Sikap pemerintahan Abe sudah jelas untuk tidak akan memberikan bantuan ekonomi kepada Korut jika isu perlucutan nuklir, rudal, dan korban penculikan tidak diselesaikan. Pengamat Korea dari Institut Jepang untuk isu internasional, Tetsuo Kotani, mengatakan, Abe sangat berharap Trump paling tidak akan membahas isu penculikan pada tahun 1970-an dan 1980-an itu dengan Jong Un. ”Jepang nanti juga bisa bertemu dengan Korut, tetapi tergantung pada hasil pertemuan Korut-AS,” ujarnya.
Meski hubungan Abe dekat dengan Trump, hal itu tetap tidak bisa mengubah kebijakan America First AS di bidang perdagangan. Trump masih menekan Jepang dalam kesepakatan perdagangan bebas bilateral, sedangkan Jepang bersikukuh pada kesepakatan multilateral.
Isu warga Jepang yang menjadi korban penculikan Korut ini penting bagi Abe karena masalah ini yang melandasi karier politik Abe. Para pengamat menduga Abe hendak bertemu Trump karena khawatir Trump tidak akan membahas isu penting bagi Jepang itu.

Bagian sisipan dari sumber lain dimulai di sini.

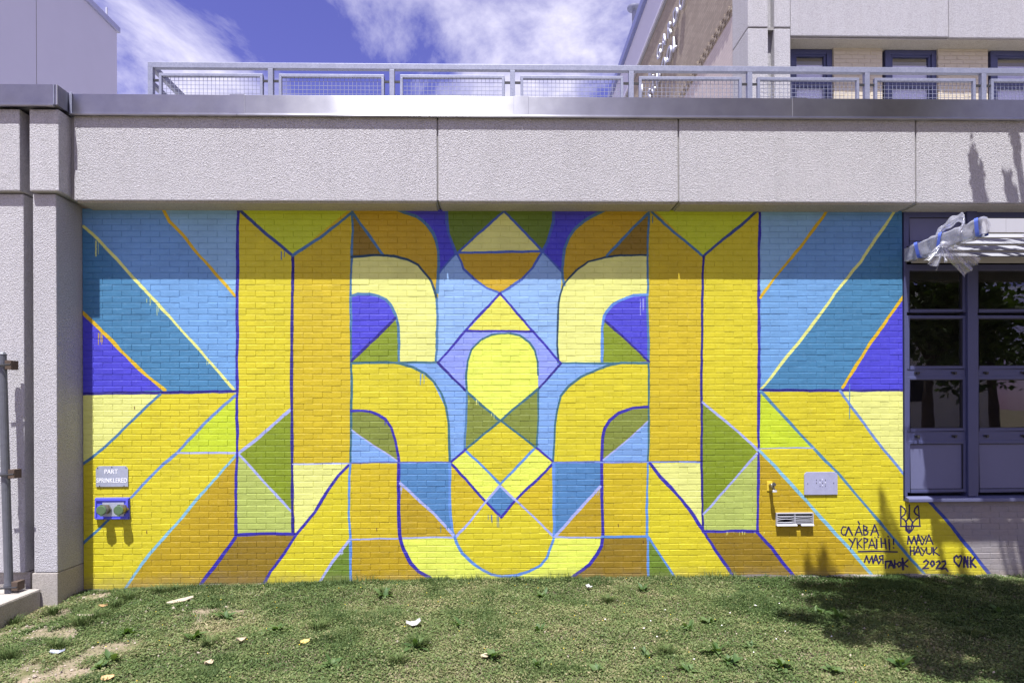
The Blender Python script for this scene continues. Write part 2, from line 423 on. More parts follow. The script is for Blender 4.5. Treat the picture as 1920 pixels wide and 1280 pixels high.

Kekhawatiran muncul karena Trump menyatakan tidak akan membahas persoalan hak asasi manusia dengan Korut. Trump juga tidak membahas isu HAM dengan utusan khusus dari Korut, Kim Yong Chol, ketika Chol datang ke Gedung Putih.
Abe hanya akan memiliki waktu sekitar dua jam untuk bertemu dengan Trump di Gedung Putih sebelum mereka bertolak ke Kanada untuk pertemuan G-7, Jumat-Sabtu pekan ini. Dari Kanada, Trump bertolak ke Singapura.
Dalam isu Korut, Jepang seperti terpinggirkan karena tak aktif berpartisipasi seperti Presiden China Xi Jinping dan Presiden Korea Selatan Moon Jae-in. Xi dan Moon sudah dua kali bertemu dengan Jong Un, sedangkan Abe belum pernah bertemu secara langsung. Abe sebenarnya ingin bertemu Jong Un agar pesannya tersampaikan.
”Meminta bantuan AS terkait isu korban penculikan itu tidak akan saya lakukan. Bukan begitu seharusnya. Sebenarnya memalukan ada pemimpin negara yang harus meminta bantuan pemimpin negara lain untuk menyelesaikan masalah kedaulatan rakyatnya sendiri,” kata Hitoshi Tanaka, mantan diplomat yang kini memimpin lembaga kajian Institut Strategi Internasional.